A prospective client asks:
“What are the best demand generation strategies for finding people who are ready to buy our product?”
My response:
Finding highly-qualified, late-stage prospects has less to do with demand generation channels or tactics, and much more to do with content. For example, if you offer prospects a broad, educational white paper on trends in your product category, you’re more likely to generate a wide spectrum of leads, some more qualified than others, and many who are only mildly curious about your solution.
Conversely, if you offer an analyst report that compares different solutions, or an ROI calculator, or a free trial, you’re much more likely to attract and engage with prospects who are further along in their buying process.
Does that mean you should only ever use late stage content? No it doesn’t. In fact, as I explained in more detail in this white paper, focusing demand generation activity exclusively on generating only “hot” (read: ready to buy) leads is a very expensive proposition.
Focusing investment on programs designed to capture only short-term, ready-to-buy leads means you’ll be excluding a much larger subset of potential customers, companies who may well have the precise need that your product or service can solve, but just don’t know it yet.

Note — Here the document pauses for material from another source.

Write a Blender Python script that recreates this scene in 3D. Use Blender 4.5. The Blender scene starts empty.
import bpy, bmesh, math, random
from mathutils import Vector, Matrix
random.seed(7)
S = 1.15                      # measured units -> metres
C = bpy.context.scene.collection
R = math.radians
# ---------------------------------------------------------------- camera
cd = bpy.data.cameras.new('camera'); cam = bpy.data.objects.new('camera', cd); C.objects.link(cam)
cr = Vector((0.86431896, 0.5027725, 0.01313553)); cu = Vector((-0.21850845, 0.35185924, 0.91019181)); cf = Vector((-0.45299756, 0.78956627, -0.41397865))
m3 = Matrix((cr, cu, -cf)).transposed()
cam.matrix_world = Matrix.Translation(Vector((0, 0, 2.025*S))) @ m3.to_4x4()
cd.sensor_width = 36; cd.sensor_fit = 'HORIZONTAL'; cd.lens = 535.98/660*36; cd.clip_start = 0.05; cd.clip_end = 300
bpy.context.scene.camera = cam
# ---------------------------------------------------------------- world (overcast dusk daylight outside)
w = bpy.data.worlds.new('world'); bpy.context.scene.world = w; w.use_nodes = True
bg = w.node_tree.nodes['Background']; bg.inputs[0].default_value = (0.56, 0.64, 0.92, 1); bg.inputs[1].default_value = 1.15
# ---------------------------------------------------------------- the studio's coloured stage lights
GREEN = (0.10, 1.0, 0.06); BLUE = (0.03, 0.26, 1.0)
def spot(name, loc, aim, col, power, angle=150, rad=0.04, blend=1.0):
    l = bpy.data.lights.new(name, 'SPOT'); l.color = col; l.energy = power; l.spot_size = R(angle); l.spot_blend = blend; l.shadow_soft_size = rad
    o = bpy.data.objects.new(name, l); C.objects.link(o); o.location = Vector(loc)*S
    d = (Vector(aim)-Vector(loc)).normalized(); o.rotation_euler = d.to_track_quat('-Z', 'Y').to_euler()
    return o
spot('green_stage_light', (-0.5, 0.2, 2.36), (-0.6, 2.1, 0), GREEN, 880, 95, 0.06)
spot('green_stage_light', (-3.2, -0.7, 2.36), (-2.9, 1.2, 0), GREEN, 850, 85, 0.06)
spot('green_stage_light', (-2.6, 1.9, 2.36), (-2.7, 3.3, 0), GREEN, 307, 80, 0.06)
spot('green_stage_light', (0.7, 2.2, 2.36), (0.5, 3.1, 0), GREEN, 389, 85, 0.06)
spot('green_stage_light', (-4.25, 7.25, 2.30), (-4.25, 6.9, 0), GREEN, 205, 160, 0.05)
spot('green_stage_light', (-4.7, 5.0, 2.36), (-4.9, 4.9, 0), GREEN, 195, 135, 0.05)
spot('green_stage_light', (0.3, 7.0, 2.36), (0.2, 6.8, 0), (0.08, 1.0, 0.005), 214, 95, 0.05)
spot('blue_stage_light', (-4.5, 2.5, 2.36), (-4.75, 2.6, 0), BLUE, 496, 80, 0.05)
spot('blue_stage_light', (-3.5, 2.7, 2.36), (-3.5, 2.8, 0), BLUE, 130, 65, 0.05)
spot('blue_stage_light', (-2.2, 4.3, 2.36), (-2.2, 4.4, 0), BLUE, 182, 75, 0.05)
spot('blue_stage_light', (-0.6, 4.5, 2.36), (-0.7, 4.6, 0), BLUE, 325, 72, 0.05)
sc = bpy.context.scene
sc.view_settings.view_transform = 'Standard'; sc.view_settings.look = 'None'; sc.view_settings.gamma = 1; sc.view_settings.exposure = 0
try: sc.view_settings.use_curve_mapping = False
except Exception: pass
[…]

It’s much more cost-effective in the long term to use a mix of content – early, mid and late stage – to generate leads at every stage of the buyer’s journey, then nurture those leads that aren’t yet ready to engage with sales.
So yes, by all means offer demos, free trials and late stage content to ensure that prospects who ARE in a “buying mode” find, and engage with, your company. But don’t limit yourself to those offers. If you do, you’ll be surrendering many, additional opportunities to the competition – competitors who engage with those prospects earlier in their research process, nurture a relationship over time, and then are first choice vendors when the prospects are ready to buy.
You nailed it when you said “competitors who engage with those prospects earlier in their research process, nurture a relationship over time, and then are first choice vendors when the prospects are ready to buy.” This is so true.
Google search advertising is all about capturing buyers when they are ready to buy. Retargeting campaigns can also fit this bill.
But getting people earlier, even before they have begun the buying process can be a lot less expensive and a great strategy. Social advertising excels at getting leads at this stage; with targeting based on demographics, interests, past behaviors, similarities to other buyers, etc.
Thanks for the comment, John. I disagree with you only on one point, namely that Google advertising is “all about capturing buyers when they are ready to buy.” I agree that SEM can be used to capture late-stage prospects, but it can just as easily (with the right content) be used to engage with prospects at all stages in the sales cycle. Too often we see SEM campaigns that offer demo or trial offers exclusively, for example, and thus suffer from the very issues I describe – namely that only a subset of potential prospects will ever respond.